Both conservative and liberal groups have taken advantage of the existing laws.  Democrats just suck at it.  While dark money comes from across the political spectrum, conservative-leaning groups account for four out of the five largest dark money advertisers.  In addition, many Democrats have been refusing to accept corporate PAC money while their Republican counterparts willingly accept it.  Okay.  I understand the “high road” concept.  I really do.  But it makes no sense to conduct a political campaign in some alternate universe where things are as you wish they were.  Here’s an novel idea:  Perhaps Democrats could win some elections and change the damn laws!  In the meantime, they should consider running in the same elections as their opponents.

Second is a point about how the laws could possibly be changed.  It seems to me that we’re making this a whole lot harder than it needs to be.

I propose that we eliminate all caps on all political donations from any American entity that wants to donate – people, corporations, unions, churches, trade groups, interest groups, pets, whatever.  There are actually some valid First Amendment issues related to campaign contributions in addition to the impossible enforcement issues associated with the current set of rules.  So just open the floodgates.  There would be no meaningless distinction between issue advocacy and candidate advocacy.  There would be no unenforceable restrictions on coordinated communications.  Donate at will.  Work with whomever you want.

Here’s the catch:  Any and all donations to advocate for or against a political candidate or issue must be ultimately traceable to a specific non-tax-exempt individual or corporate donor.  Period.

Yes, there are some potential negatives.

Sure, elections could be explicitly bought.  But, gee, elections can be pretty easily bought today.  An uncapped full-disclosure approach would at least let us know who’s making the purchase and would perhaps empower others to make counter bids.

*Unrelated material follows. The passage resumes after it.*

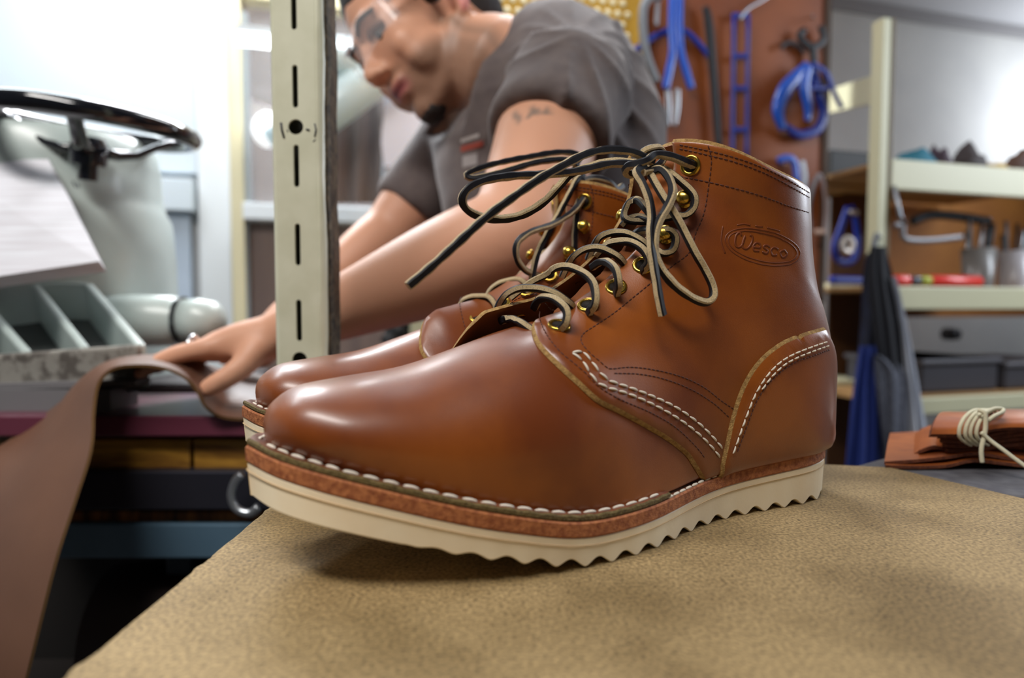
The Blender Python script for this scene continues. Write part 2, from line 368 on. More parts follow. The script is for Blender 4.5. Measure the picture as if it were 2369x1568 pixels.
def px_path(pts, smooth=6): return np.array([st_of_px(x, y) for x, y in cr(pts, smooth)]) if smooth else np.array([st_of_px(x, y) for x, y in pts])
SCL = np.array([1.0, 0.22])  # (s, theta) to roughly equal lengths
def inside(p, poly):
    x, y = p; c = False; n = len(poly)
    for i in range(n):
        x1, y1 = poly[i]; x2, y2 = poly[i-1]
        if (y1 > y) != (y2 > y) and x < (x2-x1)*(y-y1)/(y2-y1)+x1: c = not c
    return c
def panel(name, poly, off, thick, parent, sg, mt, edge, extra=None):
    """leather piece lying on the boot: poly in (s, theta), offset off above the base surface"""
    P = poly*SCL; P = resample(np.vstack([P, P[:1]]), 0.004)[:-1]
    lo, hi = P.min(0), P.max(0); st_ = 0.0085; pts = [tuple(p) for p in P]
    for a in np.arange(lo[0]+st_/2, hi[0], st_):
        for b in np.arange(lo[1]+st_/2, hi[1], st_):
            if inside((a, b), P) and np.min(np.hypot(P[:, 0]-a, P[:, 1]-b)) > .0035: pts.append((a, b))
    n = len(P)
    vs, _, fs, *_r = delaunay_2d_cdt([Vector(p) for p in pts], [(i, (i+1) % n) for i in range(n)], [list(range(n))], 1, 1e-7)
    V = np.array([tuple(v) for v in vs])/SCL
    N = nrm(V[:, 0], V[:, 1]); base = body(V[:, 0], V[:, 1])
    o = off+(extra(V[:, 0], V[:, 1]) if extra is not None else 0)
    o = np.broadcast_to(np.asarray(o, float), (len(V),))[:, None]
    top = base+N*(o+thick); bot = base+N*o
    B3 = base[:n]; tn = np.roll(B3, -1, 0)-np.roll(B3, 1, 0); tn /= np.linalg.norm(tn, axis=1)[:, None]+1e-9
    od = np.cross(tn, N[:n]); cen3 = body(V[:n, 0]+1e-3*np.sign(V[:, 0].mean()-V[:n, 0]), V[:n, 1])
    area2 = np.sum(P[:, 0]*np.roll(P[:, 1], -1)-np.roll(P[:, 0], -1)*P[:, 1])
    e_s = body(np.minimum(V[:n, 0]+1e-3, 1), V[:n, 1])-body(np.maximum(V[:n, 0]-1e-3, 0), V[:n, 1]); tv = np.roll(P, -1, 0)-np.roll(P, 1, 0)
    outs = np.sign((od*e_s).sum(1)*(tv[:, 1]*np.sign(area2)+1e-12)); outs = np.where(np.median(outs) < 0, -1, 1)
    bot[:n] += od*outs*.0013; top[:n] -= od*outs*.0003+N[:n]*.0004
    top[:, 1] *= sg; bot[:, 1] *= sg
    m = len(V); faces = [tuple(f) for f in fs]+[tuple(a+m for a in f[::-1]) for f in fs]; idx = [0]*len(fs)+[2]*len(fs)
    cnt = {}
    for f in fs:
        for a, b in zip(f, list(f[1:])+[f[0]]): cnt[(a, b)] = 1
    # rounded rim: a middle ring pushed out a little
    rim = [(a, b) for (a, b) in cnt if (b, a) not in cnt]
    for a, b in rim: faces.append((a, a+m, b+m, b)); idx.append(1)
    ob = link(name, np.vstack([top, bot]), faces, None, parent, mats=[mt, edge, M['lining']], idx=idx, smooth='auto', angle=50)
    return ob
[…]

Sure, publicly recorded political donations could be used to discriminate or alienate.  Well, tough.  Taking a stance is a necessary requirement of participation in a democracy.  If an individual or corporation is unwilling to stand by their convictions, they don’t have to donate.

Something has to change.  We’ve proven that constant tweaks and reinterpretations of the existing laws by the FEC, the IRS, Congress, and the courts isn’t helping.  A radical idea seems appropriate and a past Supreme Court Justice was right:

Sunlight is said to be the best of disinfectants.

– Louis Brandeis, December 1913

Republicans should be happy with the reduced regulations.  Democrats should be happy with the increased transparency.  The relevant Supreme Court rulings imply that disclosure rules are fair game; only limitations on donations have been successfully challenged in court.

Simpler is better.  And it can’t be a whole lot worse than what we have now.